SET PROBLEM: Give back the full listing verbatim, apart from its images.

DATASET EXCERPT:
[start]
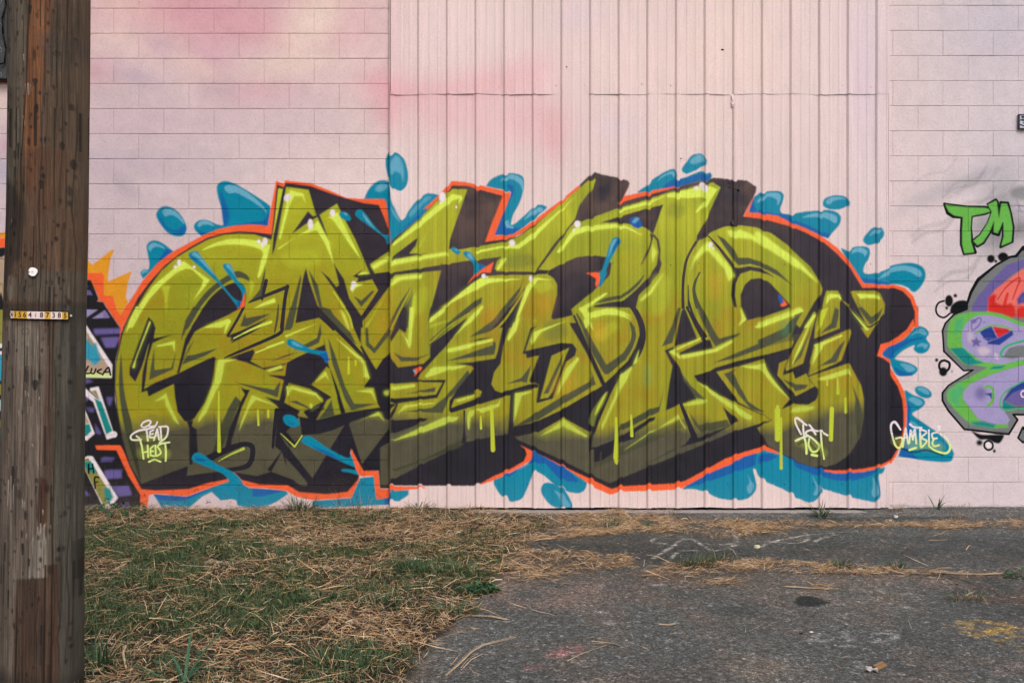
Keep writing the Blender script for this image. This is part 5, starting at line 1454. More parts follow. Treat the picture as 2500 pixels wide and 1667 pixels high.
def leafy(px, py, n, size, spread, label, zs=(.02, .09), col=(.04, .11, .05)):
    X, Y = ground_at(px, py); r = np.random.RandomState(int(px * 3 + py)); V, F, C = [], [], []
    for i in range(n):
        a = r.uniform(0, 6.283); d = r.rand() ** .6 * spread; c = np.array([math.cos(a) * d, math.sin(a) * d * .55, r.uniform(*zs) * (1.2 - d / spread * .7)])
        an = a + r.normal(0, .6); u = np.array([math.cos(an), math.sin(an), r.normal(-.1, .35)]); u /= np.linalg.norm(u); w = np.cross(u, (0, 0, 1)); w /= np.linalg.norm(w)
        s_ = size * r.uniform(.55, 1.15); up = np.cross(w, u); o = len(V)
        for (p, q, h) in ((-1, 0, 0), (-.45, .5, .12), (.3, .52, .12), (1.1, 0, -.15), (.3, -.52, .12), (-.45, -.5, .12)): V.append(c + u * p * s_ + w * q * s_ + up * h * s_)
        F += [(o, o+1, o+2, o+3), (o, o+3, o+4, o+5)]; cc = np.array(col) * r.uniform(.55, 1.4); C += [cc] * 6
        if r.rand() < .35:
            o = len(V); b = np.array([c[0] * .3, c[1] * .3, 0]); V += [b, b + (.002, 0, 0), c + (.001, 0, 0), c]; F.append((o, o+1, o+2, o+3)); C += [cc * .7] * 4
    me = np_mesh('weed', V, np.array(F), np.array(C)); me.materials.append(MAT_GREEN)
    o = link('weed', me); o.location = (X, min(Y, -.03), float(height(X, Y))); return tag(o, label, 'weed')
leafy(262, 1262, 130, .028, .42, 'leafy green weeds at the wall foot just right of the wooden pole', (.02, .14))
leafy(1178, 1444, 60, .022, .12, 'low bright green leafy weed on the asphalt at the right edge of the straw', (.01, .05))
leafy(1330, 1262, 10, .012, .05, 'tiny leafy weed in the straw band near the left end of the ledge', (.01, .03))
leafy(1578, 1287, 26, .016, .07, 'small round-leaved weed in the far straw band below the middle of the cladding', (.01, .04))
leafy(2490, 1410, 40, .018, .12, 'green leafy weed at the right end of the long crack', (.01, .06))
leafy(1205, 1388, 16, .014, .07, 'small dark leafy weed in straw left of the asphalt', (.01, .04))
tuft(733, 1252, 110, .17, .10, 'dense dark green grass tuft against the block wall under the teal paint', .0035, .05)
tuft(870, 1258, 40, .22, .16, 'sparse pale upright grass stalks before the teal paint left of the cladding', .002, .75, up=(1.0, 1.55))
tuft(1022, 1250, 34, .13, .10, 'short green tuft in straw at the left end of the metal cladding', .006, .3)
tuft(1150, 1252, 26, .10, .09, 'thin greyish grass sprigs by the dark rib at the cladding foot', .002, .5)
tuft(1320, 1286, 90, .075, .16, 'greyish green tuft at the left of the far straw band', .0024, .35)
tuft(1445, 1288, 22, .06, .05, 'very small green sprig in the far straw band', .0024, .3)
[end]
TASK SOLUTION:
Keep writing the Blender script for this image. This is part 5, starting at line 1454. More parts follow. Treat the picture as 2500 pixels wide and 1667 pixels high.
def leafy(px, py, n, size, spread, label, zs=(.02, .09), col=(.04, .11, .05)):
    X, Y = ground_at(px, py); r = np.random.RandomState(int(px * 3 + py)); V, F, C = [], [], []
    for i in range(n):
        a = r.uniform(0, 6.283); d = r.rand() ** .6 * spread; c = np.array([math.cos(a) * d, math.sin(a) * d * .55, r.uniform(*zs) * (1.2 - d / spread * .7)])
        an = a + r.normal(0, .6); u = np.array([math.cos(an), math.sin(an), r.normal(-.1, .35)]); u /= np.linalg.norm(u); w = np.cross(u, (0, 0, 1)); w /= np.linalg.norm(w)
        s_ = size * r.uniform(.55, 1.15); up = np.cross(w, u); o = len(V)
        for (p, q, h) in ((-1, 0, 0), (-.45, .5, .12), (.3, .52, .12), (1.1, 0, -.15), (.3, -.52, .12), (-.45, -.5, .12)): V.append(c + u * p * s_ + w * q * s_ + up * h * s_)
        F += [(o, o+1, o+2, o+3), (o, o+3, o+4, o+5)]; cc = np.array(col) * r.uniform(.55, 1.4); C += [cc] * 6
        if r.rand() < .35:
            o = len(V); b = np.array([c[0] * .3, c[1] * .3, 0]); V += [b, b + (.002, 0, 0), c + (.001, 0, 0), c]; F.append((o, o+1, o+2, o+3)); C += [cc * .7] * 4
    me = np_mesh('weed', V, np.array(F), np.array(C)); me.materials.append(MAT_GREEN)
    o = link('weed', me); o.location = (X, min(Y, -.03), float(height(X, Y))); return tag(o, label, 'weed')
leafy(262, 1262, 130, .028, .42, 'leafy green weeds at the wall foot just right of the wooden pole', (.02, .14))
leafy(1178, 1444, 60, .022, .12, 'low bright green leafy weed on the asphalt at the right edge of the straw', (.01, .05))
leafy(1330, 1262, 10, .012, .05, 'tiny leafy weed in the straw band near the left end of the ledge', (.01, .03))
leafy(1578, 1287, 26, .016, .07, 'small round-leaved weed in the far straw band below the middle of the cladding', (.01, .04))
leafy(2490, 1410, 40, .018, .12, 'green leafy weed at the right end of the long crack', (.01, .06))
leafy(1205, 1388, 16, .014, .07, 'small dark leafy weed in straw left of the asphalt', (.01, .04))
tuft(733, 1252, 110, .17, .10, 'dense dark green grass tuft against the block wall under the teal paint', .0035, .05)
tuft(870, 1258, 40, .22, .16, 'sparse pale upright grass stalks before the teal paint left of the cladding', .002, .75, up=(1.0, 1.55))
tuft(1022, 1250, 34, .13, .10, 'short green tuft in straw at the left end of the metal cladding', .006, .3)
tuft(1150, 1252, 26, .10, .09, 'thin greyish grass sprigs by the dark rib at the cladding foot', .002, .5)
tuft(1320, 1286, 90, .075, .16, 'greyish green tuft at the left of the far straw band', .0024, .35)
tuft(1445, 1288, 22, .06, .05, 'very small green sprig in the far straw band', .0024, .3)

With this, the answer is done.